Upon a Whig and a Tory enquiring what was their exact position, he told them that one day the Whig might be safe and have things all his own way, but that the next the certainty of the Tory’s being uppermost was absolute. Finally he urged upon them that the only safe method of proceeding was to employ what are called nowadays the Winston tactics—one side one day, the other the next, according to one’s greater individual advantage.

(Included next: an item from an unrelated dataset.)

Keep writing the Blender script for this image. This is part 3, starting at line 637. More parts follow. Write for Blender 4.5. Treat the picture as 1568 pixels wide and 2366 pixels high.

He dealt exhaustively with the peculiarly slack method of conducting, or rather the practical non-existence of, university examinations. On reading his account alone, it would very naturally be supposed that he was drawing the long bow, caricaturing the existing conditions out of all shape and possibility of recognition, and we laugh unreservedly. But further study of other writers’ criticisms of the times very quickly turns our smile into a gasp of amazement. Terrae Filius was not caricaturing. All his absurd and quite impossible relations of bribery and corruption were true. It is precisely the same with all his papers. He has wisely written them in the style of caricatures, and at times, no doubt, has indulged his humour overmuch; but, on going into his inimitable showings up of drinking and immoral Dons, political conflicts, university statutes, toasts, smarts, or any one of the innumerable subjects dissected by him, and then comparing his work with other eighteenth-century documents, one finds that Terrae Filius carried out his boast and kept to the truth.

Is there any man to-day who, at the age of twenty-four, has achieved such notoriety, done such brilliant work, and proved himself to be such a master of his craft?